Date of Award

1-1-2019

Language

English

Document Type

Master's Thesis

Degree Name

Master of Arts (MA)

College/School/Department

Department of Sociology

Content Description

1 online resource (ix, 57 pages)

Dissertation/Thesis Chair

Kathleen H Averett

Committee Members

Lisa Arrastia, Ronald N Jacobs

Keywords

aesthetic public sphere, Ferguson, Foucault, Louis C.K., power, stand-up comedy, Stand-up comedy, Women, Women comedians, African Americans, African American comedians, Sexual minorities, Gay comedians

Subject Categories

Sociology

Abstract

This master’s thesis theorizes the political and cultural significance of stand-up comedy as an institution in the contemporary US public sphere, against the dominant perception that it is an enterprise severed from social consequence. Via a critical application of Ferguson’s theorization of power in The Reorder of Things (2012), in addition to a reading of stand-up comedy routines and related public discourse that utilizes feminist and queer of color theory, I show how subjective terrains of race, gender, and sexuality produce the discursive and political materials which organize stand-up discourse and performance in moments of “racial comedy,” “gender comedy,” and “sexual comedy.” I argue that this landscape of cultural production emerges from, but also partially constitutes, a general conflict (as well as many specific ones) between dominant and critical formations of race, gender, and sexuality. Further, I show that the historical and political viscosity between hegemonic and critical projects has deep implications for contemporary modalities of perspective-taking in, enjoyment of, and affect toward stand-up comedy.
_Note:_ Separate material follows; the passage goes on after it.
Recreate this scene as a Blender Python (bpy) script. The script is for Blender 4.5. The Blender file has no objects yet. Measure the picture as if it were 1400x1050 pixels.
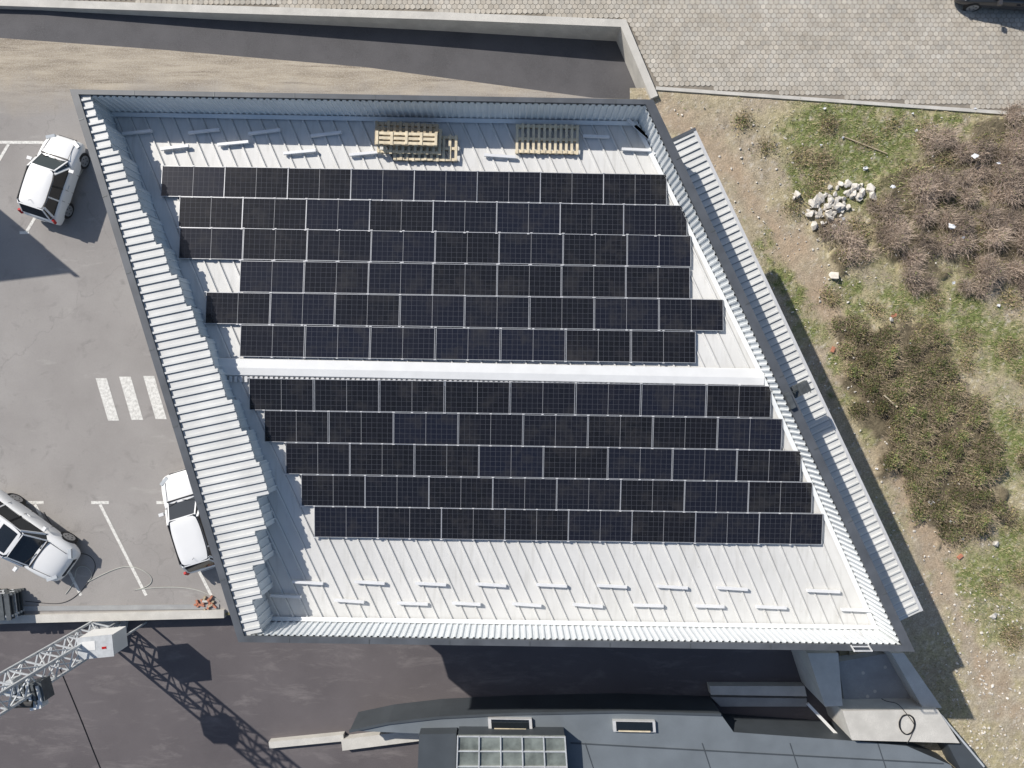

To support this argument, I examine dominant articulations of the social formations of racism and heteronormativity and posit their salience in contemporary iterations of stand-up comedy; and I theorize how a critique of those intersecting political domains—stand-up, racism, and heteronormativity—suggests a new space for and mode of critique and critical pedagogy. I conclude by discussing the emotional politics of doing critical scholarship as a hegemonic figure in the milieu of US cultural politics.